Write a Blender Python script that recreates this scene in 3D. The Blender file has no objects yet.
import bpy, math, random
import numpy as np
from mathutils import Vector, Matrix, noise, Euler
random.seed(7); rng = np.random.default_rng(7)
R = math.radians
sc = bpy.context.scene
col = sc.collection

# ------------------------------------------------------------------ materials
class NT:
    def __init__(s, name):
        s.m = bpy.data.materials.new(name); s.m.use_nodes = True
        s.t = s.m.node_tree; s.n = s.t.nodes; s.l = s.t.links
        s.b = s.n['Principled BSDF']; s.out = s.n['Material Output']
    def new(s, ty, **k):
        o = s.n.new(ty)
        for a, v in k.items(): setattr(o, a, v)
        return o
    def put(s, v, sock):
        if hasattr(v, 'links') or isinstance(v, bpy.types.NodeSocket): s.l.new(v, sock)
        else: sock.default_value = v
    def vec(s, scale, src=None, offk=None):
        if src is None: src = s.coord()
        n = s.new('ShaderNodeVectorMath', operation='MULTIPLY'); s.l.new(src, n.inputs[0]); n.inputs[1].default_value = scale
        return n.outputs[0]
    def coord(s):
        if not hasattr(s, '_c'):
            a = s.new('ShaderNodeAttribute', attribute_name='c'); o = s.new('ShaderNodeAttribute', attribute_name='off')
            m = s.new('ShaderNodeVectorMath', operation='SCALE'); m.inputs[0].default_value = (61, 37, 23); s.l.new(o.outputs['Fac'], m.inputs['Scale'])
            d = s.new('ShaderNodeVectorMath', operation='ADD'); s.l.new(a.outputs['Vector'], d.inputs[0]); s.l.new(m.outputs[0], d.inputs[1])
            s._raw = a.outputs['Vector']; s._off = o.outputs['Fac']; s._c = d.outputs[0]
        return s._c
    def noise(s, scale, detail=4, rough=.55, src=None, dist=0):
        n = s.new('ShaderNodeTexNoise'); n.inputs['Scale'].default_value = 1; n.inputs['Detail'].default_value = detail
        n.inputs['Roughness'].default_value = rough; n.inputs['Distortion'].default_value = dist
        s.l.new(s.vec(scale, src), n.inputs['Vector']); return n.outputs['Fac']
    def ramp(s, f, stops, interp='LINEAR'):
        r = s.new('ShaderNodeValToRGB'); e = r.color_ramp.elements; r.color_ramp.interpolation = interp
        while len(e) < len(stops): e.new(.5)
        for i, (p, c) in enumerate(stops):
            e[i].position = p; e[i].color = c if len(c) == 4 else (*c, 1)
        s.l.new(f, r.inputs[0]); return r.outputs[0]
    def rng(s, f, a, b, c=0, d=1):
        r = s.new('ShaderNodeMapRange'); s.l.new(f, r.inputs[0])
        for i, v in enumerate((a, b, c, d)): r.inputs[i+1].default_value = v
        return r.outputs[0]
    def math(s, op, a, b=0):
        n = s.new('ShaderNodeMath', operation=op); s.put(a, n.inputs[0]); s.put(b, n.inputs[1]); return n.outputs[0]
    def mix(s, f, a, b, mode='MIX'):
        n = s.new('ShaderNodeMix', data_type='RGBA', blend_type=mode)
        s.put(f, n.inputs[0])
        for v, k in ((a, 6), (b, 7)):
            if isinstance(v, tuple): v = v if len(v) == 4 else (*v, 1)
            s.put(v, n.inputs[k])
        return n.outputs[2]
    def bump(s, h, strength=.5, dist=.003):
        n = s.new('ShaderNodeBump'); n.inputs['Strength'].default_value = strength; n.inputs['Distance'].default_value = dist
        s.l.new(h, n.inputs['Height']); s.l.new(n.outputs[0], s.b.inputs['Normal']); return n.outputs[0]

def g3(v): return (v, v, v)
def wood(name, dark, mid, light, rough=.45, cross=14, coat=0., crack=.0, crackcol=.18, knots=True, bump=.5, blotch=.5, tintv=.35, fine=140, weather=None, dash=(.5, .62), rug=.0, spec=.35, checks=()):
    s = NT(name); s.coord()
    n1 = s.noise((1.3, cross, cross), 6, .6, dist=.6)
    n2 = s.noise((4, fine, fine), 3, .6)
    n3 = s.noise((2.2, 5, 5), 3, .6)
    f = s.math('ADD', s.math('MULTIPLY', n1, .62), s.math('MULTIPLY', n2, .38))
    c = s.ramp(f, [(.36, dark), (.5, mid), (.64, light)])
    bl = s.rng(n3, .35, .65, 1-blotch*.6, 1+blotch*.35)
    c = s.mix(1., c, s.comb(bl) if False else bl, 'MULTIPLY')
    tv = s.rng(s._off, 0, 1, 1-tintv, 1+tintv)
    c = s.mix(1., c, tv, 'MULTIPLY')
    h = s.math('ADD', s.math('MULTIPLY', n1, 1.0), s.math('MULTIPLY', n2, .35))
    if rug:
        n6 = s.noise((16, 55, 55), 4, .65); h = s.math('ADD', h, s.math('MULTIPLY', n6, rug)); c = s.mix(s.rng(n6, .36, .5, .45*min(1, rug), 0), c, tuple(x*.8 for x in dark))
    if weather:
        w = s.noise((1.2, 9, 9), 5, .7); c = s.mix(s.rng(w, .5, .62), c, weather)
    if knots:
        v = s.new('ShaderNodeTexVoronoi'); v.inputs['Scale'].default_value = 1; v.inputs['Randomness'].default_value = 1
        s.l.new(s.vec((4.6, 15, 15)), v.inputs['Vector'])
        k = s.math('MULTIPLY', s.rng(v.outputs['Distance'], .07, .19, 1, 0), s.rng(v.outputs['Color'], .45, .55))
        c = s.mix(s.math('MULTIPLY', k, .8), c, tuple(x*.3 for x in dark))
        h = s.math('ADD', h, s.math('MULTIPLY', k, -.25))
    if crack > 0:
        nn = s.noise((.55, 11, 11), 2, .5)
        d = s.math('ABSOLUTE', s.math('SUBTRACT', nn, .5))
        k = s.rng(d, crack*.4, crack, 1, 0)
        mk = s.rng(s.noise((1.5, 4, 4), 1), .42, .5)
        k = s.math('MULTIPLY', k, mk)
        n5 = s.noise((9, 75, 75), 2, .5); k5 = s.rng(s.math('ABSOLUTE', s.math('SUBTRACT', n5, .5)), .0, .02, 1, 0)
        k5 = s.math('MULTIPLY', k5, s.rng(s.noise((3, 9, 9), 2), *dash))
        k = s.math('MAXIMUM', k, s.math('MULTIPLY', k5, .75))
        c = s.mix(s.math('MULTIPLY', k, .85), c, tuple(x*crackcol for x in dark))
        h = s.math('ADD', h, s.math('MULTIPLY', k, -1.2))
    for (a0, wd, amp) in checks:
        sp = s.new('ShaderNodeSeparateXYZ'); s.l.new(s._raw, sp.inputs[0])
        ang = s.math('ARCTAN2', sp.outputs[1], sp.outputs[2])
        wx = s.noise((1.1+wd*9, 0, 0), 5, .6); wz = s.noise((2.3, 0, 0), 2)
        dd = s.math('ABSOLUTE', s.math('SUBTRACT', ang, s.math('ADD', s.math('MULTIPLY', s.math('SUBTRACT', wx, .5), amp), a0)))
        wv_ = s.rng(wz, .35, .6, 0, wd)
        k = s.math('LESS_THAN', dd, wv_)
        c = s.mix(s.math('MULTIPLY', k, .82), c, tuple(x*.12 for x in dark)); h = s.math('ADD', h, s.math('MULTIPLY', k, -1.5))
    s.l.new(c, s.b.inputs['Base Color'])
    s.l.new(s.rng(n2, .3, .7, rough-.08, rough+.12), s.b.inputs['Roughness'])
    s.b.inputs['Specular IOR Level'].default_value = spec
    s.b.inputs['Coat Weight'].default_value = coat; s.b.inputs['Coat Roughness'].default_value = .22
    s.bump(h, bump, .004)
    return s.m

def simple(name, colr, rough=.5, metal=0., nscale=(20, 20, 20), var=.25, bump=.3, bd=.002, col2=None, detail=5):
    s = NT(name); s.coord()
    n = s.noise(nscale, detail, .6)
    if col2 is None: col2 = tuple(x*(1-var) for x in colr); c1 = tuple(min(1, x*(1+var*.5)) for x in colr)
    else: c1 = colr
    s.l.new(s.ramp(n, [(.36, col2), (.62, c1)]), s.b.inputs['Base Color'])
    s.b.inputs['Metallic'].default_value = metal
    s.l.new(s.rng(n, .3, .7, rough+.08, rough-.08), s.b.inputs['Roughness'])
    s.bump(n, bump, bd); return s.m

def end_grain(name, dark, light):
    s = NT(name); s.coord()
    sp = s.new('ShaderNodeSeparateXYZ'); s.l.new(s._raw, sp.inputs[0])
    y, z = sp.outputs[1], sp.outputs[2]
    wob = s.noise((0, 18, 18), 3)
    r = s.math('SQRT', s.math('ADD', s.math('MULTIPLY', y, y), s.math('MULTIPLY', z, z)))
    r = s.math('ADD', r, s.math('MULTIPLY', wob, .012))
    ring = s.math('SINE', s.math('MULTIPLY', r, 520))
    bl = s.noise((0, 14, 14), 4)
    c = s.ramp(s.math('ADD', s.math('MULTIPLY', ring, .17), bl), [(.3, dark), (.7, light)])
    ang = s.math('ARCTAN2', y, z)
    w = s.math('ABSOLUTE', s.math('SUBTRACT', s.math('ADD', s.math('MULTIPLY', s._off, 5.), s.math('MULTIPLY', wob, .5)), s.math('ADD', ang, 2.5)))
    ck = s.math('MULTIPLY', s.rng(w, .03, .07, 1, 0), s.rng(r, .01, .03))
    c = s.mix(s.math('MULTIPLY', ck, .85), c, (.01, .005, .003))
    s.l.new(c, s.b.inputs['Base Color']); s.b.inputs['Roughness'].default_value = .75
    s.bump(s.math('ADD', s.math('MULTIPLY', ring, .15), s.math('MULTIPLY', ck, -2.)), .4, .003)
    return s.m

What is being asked
Extract the lines above, from the first one through the one containing "col = sc.collection", and return only those, unchanged.

Problem solution
Write a Blender Python script that recreates this scene in 3D. The Blender file has no objects yet.
import bpy, math, random
import numpy as np
from mathutils import Vector, Matrix, noise, Euler
random.seed(7); rng = np.random.default_rng(7)
R = math.radians
sc = bpy.context.scene
col = sc.collection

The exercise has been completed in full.